• **TASK DESCRIPTION**
Write out the data again exactly, skipping every picture.
— Begin RECORDED DATA —
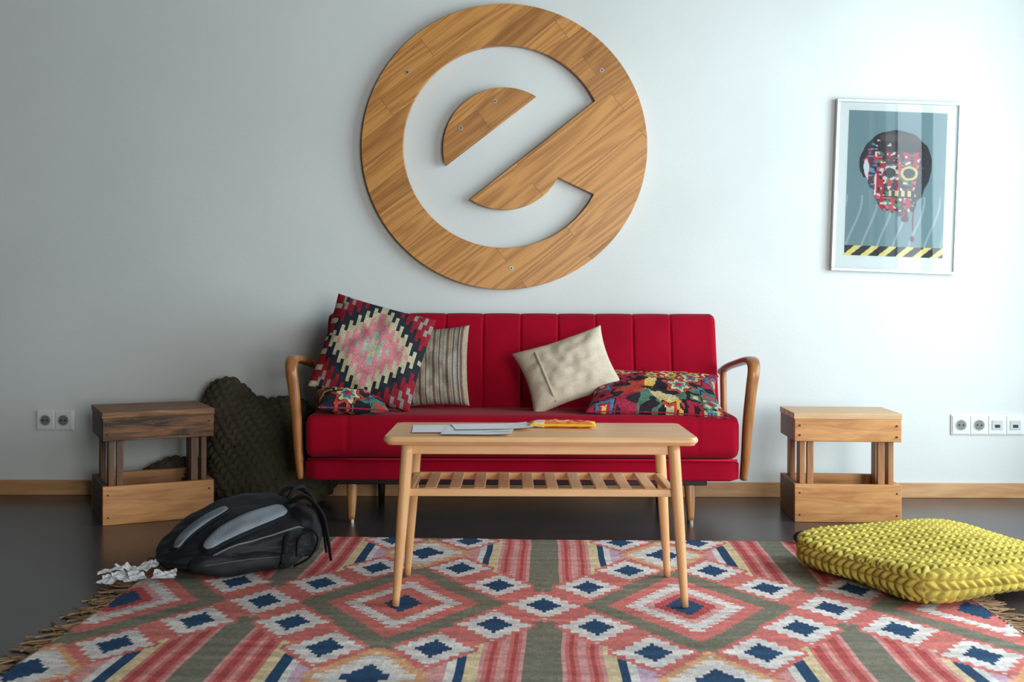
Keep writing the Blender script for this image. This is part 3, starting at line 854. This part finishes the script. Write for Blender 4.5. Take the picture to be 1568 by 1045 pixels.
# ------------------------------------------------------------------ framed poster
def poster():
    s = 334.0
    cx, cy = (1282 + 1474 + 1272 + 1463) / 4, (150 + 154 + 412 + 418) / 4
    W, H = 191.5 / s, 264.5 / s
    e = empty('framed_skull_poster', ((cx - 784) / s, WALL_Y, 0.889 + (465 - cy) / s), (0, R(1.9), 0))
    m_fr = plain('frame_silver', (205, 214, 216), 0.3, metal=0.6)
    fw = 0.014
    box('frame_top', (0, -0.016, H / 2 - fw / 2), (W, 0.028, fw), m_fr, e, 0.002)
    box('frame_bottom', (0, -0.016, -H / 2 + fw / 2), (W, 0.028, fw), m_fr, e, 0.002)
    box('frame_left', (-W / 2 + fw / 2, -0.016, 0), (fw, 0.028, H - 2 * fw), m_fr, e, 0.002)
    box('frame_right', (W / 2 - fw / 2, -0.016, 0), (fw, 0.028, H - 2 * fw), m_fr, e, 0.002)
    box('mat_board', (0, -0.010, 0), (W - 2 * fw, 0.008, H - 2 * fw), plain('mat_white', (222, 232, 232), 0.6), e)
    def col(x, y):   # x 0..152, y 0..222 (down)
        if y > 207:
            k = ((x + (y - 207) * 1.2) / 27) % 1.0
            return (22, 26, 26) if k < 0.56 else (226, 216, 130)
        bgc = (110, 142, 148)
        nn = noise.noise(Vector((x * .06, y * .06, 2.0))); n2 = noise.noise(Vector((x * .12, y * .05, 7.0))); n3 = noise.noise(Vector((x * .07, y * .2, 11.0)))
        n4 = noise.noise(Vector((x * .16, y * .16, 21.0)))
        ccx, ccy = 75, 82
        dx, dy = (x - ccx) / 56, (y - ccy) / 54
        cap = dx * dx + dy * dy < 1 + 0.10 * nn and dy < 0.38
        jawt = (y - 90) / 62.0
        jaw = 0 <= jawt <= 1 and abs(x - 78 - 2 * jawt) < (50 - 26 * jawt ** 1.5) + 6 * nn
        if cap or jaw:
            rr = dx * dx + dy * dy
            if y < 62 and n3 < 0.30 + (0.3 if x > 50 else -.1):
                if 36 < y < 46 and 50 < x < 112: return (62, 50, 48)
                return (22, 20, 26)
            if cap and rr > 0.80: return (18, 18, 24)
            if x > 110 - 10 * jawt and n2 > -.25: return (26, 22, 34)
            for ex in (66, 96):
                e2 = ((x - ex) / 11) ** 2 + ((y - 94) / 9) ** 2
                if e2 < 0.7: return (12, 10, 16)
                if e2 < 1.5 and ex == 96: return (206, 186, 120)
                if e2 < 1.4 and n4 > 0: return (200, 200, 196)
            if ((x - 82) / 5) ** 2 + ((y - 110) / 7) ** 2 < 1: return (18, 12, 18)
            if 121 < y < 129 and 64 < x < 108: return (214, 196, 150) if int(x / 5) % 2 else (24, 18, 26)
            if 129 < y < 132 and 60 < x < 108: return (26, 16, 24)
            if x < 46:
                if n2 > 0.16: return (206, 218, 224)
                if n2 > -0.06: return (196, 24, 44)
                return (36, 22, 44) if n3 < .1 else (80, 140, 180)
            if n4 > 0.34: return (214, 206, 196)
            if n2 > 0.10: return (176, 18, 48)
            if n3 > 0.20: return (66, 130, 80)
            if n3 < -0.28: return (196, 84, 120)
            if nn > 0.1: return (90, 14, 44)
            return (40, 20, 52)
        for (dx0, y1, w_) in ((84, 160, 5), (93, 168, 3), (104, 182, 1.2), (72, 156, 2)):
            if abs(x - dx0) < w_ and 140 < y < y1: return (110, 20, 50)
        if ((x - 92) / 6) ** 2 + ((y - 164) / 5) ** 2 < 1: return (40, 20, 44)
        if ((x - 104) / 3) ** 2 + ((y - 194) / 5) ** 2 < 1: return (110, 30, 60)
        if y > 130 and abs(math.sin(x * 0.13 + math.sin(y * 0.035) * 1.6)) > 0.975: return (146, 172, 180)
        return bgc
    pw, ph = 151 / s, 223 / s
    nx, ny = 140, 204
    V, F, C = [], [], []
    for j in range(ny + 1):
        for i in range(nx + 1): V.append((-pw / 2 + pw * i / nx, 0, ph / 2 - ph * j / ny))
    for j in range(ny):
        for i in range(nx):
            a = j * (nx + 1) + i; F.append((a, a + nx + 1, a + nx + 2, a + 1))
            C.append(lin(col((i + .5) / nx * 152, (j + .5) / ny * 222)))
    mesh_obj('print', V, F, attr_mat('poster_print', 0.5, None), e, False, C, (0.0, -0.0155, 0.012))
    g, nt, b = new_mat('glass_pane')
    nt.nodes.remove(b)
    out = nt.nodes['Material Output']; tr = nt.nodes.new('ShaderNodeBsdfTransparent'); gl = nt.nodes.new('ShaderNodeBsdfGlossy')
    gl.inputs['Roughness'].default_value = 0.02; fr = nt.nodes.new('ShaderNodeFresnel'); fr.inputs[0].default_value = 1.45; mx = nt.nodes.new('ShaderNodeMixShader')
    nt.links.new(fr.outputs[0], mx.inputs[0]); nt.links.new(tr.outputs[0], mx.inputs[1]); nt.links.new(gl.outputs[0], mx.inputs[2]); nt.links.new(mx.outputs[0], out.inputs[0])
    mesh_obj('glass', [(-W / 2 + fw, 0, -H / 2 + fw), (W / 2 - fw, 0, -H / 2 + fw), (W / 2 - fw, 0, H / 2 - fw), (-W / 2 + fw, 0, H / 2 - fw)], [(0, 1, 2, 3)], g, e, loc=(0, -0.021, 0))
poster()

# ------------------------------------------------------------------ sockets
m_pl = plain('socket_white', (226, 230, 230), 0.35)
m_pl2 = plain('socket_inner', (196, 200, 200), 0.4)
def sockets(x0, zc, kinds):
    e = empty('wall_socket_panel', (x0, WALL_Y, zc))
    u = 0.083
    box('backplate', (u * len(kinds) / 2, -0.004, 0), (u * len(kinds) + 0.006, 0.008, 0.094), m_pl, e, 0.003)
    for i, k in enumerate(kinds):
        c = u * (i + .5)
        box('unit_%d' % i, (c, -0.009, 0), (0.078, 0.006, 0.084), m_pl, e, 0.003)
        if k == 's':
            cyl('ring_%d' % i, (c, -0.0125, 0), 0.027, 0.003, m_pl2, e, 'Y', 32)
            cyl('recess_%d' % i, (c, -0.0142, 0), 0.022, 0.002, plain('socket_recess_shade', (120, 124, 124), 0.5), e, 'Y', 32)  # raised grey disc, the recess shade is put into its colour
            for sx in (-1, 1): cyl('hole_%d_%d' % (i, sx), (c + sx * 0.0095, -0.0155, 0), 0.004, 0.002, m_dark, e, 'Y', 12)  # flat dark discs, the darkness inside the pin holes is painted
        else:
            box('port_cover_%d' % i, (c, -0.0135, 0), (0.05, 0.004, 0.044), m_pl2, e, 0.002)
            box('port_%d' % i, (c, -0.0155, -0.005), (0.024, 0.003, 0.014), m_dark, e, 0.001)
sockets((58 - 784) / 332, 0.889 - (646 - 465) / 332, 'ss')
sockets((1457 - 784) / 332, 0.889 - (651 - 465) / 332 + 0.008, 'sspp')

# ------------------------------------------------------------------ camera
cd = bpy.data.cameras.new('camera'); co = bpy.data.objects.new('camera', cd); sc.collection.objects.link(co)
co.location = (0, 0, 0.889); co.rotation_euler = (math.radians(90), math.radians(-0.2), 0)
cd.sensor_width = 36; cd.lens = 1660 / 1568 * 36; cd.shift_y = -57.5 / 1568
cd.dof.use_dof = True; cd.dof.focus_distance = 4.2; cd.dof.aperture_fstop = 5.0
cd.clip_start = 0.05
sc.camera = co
— End RECORDED DATA —
• **FULL RESPONSE**
Keep writing the Blender script for this image. This is part 3, starting at line 854. This part finishes the script. Write for Blender 4.5. Take the picture to be 1568 by 1045 pixels.
# ------------------------------------------------------------------ framed poster
def poster():
    s = 334.0
    cx, cy = (1282 + 1474 + 1272 + 1463) / 4, (150 + 154 + 412 + 418) / 4
    W, H = 191.5 / s, 264.5 / s
    e = empty('framed_skull_poster', ((cx - 784) / s, WALL_Y, 0.889 + (465 - cy) / s), (0, R(1.9), 0))
    m_fr = plain('frame_silver', (205, 214, 216), 0.3, metal=0.6)
    fw = 0.014
    box('frame_top', (0, -0.016, H / 2 - fw / 2), (W, 0.028, fw), m_fr, e, 0.002)
    box('frame_bottom', (0, -0.016, -H / 2 + fw / 2), (W, 0.028, fw), m_fr, e, 0.002)
    box('frame_left', (-W / 2 + fw / 2, -0.016, 0), (fw, 0.028, H - 2 * fw), m_fr, e, 0.002)
    box('frame_right', (W / 2 - fw / 2, -0.016, 0), (fw, 0.028, H - 2 * fw), m_fr, e, 0.002)
    box('mat_board', (0, -0.010, 0), (W - 2 * fw, 0.008, H - 2 * fw), plain('mat_white', (222, 232, 232), 0.6), e)
    def col(x, y):   # x 0..152, y 0..222 (down)
        if y > 207:
            k = ((x + (y - 207) * 1.2) / 27) % 1.0
            return (22, 26, 26) if k < 0.56 else (226, 216, 130)
        bgc = (110, 142, 148)
        nn = noise.noise(Vector((x * .06, y * .06, 2.0))); n2 = noise.noise(Vector((x * .12, y * .05, 7.0))); n3 = noise.noise(Vector((x * .07, y * .2, 11.0)))
        n4 = noise.noise(Vector((x * .16, y * .16, 21.0)))
        ccx, ccy = 75, 82
        dx, dy = (x - ccx) / 56, (y - ccy) / 54
        cap = dx * dx + dy * dy < 1 + 0.10 * nn and dy < 0.38
        jawt = (y - 90) / 62.0
        jaw = 0 <= jawt <= 1 and abs(x - 78 - 2 * jawt) < (50 - 26 * jawt ** 1.5) + 6 * nn
        if cap or jaw:
            rr = dx * dx + dy * dy
            if y < 62 and n3 < 0.30 + (0.3 if x > 50 else -.1):
                if 36 < y < 46 and 50 < x < 112: return (62, 50, 48)
                return (22, 20, 26)
            if cap and rr > 0.80: return (18, 18, 24)
            if x > 110 - 10 * jawt and n2 > -.25: return (26, 22, 34)
            for ex in (66, 96):
                e2 = ((x - ex) / 11) ** 2 + ((y - 94) / 9) ** 2
                if e2 < 0.7: return (12, 10, 16)
                if e2 < 1.5 and ex == 96: return (206, 186, 120)
                if e2 < 1.4 and n4 > 0: return (200, 200, 196)
            if ((x - 82) / 5) ** 2 + ((y - 110) / 7) ** 2 < 1: return (18, 12, 18)
            if 121 < y < 129 and 64 < x < 108: return (214, 196, 150) if int(x / 5) % 2 else (24, 18, 26)
            if 129 < y < 132 and 60 < x < 108: return (26, 16, 24)
            if x < 46:
                if n2 > 0.16: return (206, 218, 224)
                if n2 > -0.06: return (196, 24, 44)
                return (36, 22, 44) if n3 < .1 else (80, 140, 180)
            if n4 > 0.34: return (214, 206, 196)
            if n2 > 0.10: return (176, 18, 48)
            if n3 > 0.20: return (66, 130, 80)
            if n3 < -0.28: return (196, 84, 120)
            if nn > 0.1: return (90, 14, 44)
            return (40, 20, 52)
        for (dx0, y1, w_) in ((84, 160, 5), (93, 168, 3), (104, 182, 1.2), (72, 156, 2)):
            if abs(x - dx0) < w_ and 140 < y < y1: return (110, 20, 50)
        if ((x - 92) / 6) ** 2 + ((y - 164) / 5) ** 2 < 1: return (40, 20, 44)
        if ((x - 104) / 3) ** 2 + ((y - 194) / 5) ** 2 < 1: return (110, 30, 60)
        if y > 130 and abs(math.sin(x * 0.13 + math.sin(y * 0.035) * 1.6)) > 0.975: return (146, 172, 180)
        return bgc
    pw, ph = 151 / s, 223 / s
    nx, ny = 140, 204
    V, F, C = [], [], []
    for j in range(ny + 1):
        for i in range(nx + 1): V.append((-pw / 2 + pw * i / nx, 0, ph / 2 - ph * j / ny))
    for j in range(ny):
        for i in range(nx):
            a = j * (nx + 1) + i; F.append((a, a + nx + 1, a + nx + 2, a + 1))
            C.append(lin(col((i + .5) / nx * 152, (j + .5) / ny * 222)))
    mesh_obj('print', V, F, attr_mat('poster_print', 0.5, None), e, False, C, (0.0, -0.0155, 0.012))
    g, nt, b = new_mat('glass_pane')
    nt.nodes.remove(b)
    out = nt.nodes['Material Output']; tr = nt.nodes.new('ShaderNodeBsdfTransparent'); gl = nt.nodes.new('ShaderNodeBsdfGlossy')
    gl.inputs['Roughness'].default_value = 0.02; fr = nt.nodes.new('ShaderNodeFresnel'); fr.inputs[0].default_value = 1.45; mx = nt.nodes.new('ShaderNodeMixShader')
    nt.links.new(fr.outputs[0], mx.inputs[0]); nt.links.new(tr.outputs[0], mx.inputs[1]); nt.links.new(gl.outputs[0], mx.inputs[2]); nt.links.new(mx.outputs[0], out.inputs[0])
    mesh_obj('glass', [(-W / 2 + fw, 0, -H / 2 + fw), (W / 2 - fw, 0, -H / 2 + fw), (W / 2 - fw, 0, H / 2 - fw), (-W / 2 + fw, 0, H / 2 - fw)], [(0, 1, 2, 3)], g, e, loc=(0, -0.021, 0))
poster()

# ------------------------------------------------------------------ sockets
m_pl = plain('socket_white', (226, 230, 230), 0.35)
m_pl2 = plain('socket_inner', (196, 200, 200), 0.4)
def sockets(x0, zc, kinds):
    e = empty('wall_socket_panel', (x0, WALL_Y, zc))
    u = 0.083
    box('backplate', (u * len(kinds) / 2, -0.004, 0), (u * len(kinds) + 0.006, 0.008, 0.094), m_pl, e, 0.003)
    for i, k in enumerate(kinds):
        c = u * (i + .5)
        box('unit_%d' % i, (c, -0.009, 0), (0.078, 0.006, 0.084), m_pl, e, 0.003)
        if k == 's':
            cyl('ring_%d' % i, (c, -0.0125, 0), 0.027, 0.003, m_pl2, e, 'Y', 32)
            cyl('recess_%d' % i, (c, -0.0142, 0), 0.022, 0.002, plain('socket_recess_shade', (120, 124, 124), 0.5), e, 'Y', 32)  # raised grey disc, the recess shade is put into its colour
            for sx in (-1, 1): cyl('hole_%d_%d' % (i, sx), (c + sx * 0.0095, -0.0155, 0), 0.004, 0.002, m_dark, e, 'Y', 12)  # flat dark discs, the darkness inside the pin holes is painted
        else:
            box('port_cover_%d' % i, (c, -0.0135, 0), (0.05, 0.004, 0.044), m_pl2, e, 0.002)
            box('port_%d' % i, (c, -0.0155, -0.005), (0.024, 0.003, 0.014), m_dark, e, 0.001)
sockets((58 - 784) / 332, 0.889 - (646 - 465) / 332, 'ss')
sockets((1457 - 784) / 332, 0.889 - (651 - 465) / 332 + 0.008, 'sspp')

# ------------------------------------------------------------------ camera
cd = bpy.data.cameras.new('camera'); co = bpy.data.objects.new('camera', cd); sc.collection.objects.link(co)
co.location = (0, 0, 0.889); co.rotation_euler = (math.radians(90), math.radians(-0.2), 0)
cd.sensor_width = 36; cd.lens = 1660 / 1568 * 36; cd.shift_y = -57.5 / 1568
cd.dof.use_dof = True; cd.dof.focus_distance = 4.2; cd.dof.aperture_fstop = 5.0
cd.clip_start = 0.05
sc.camera = co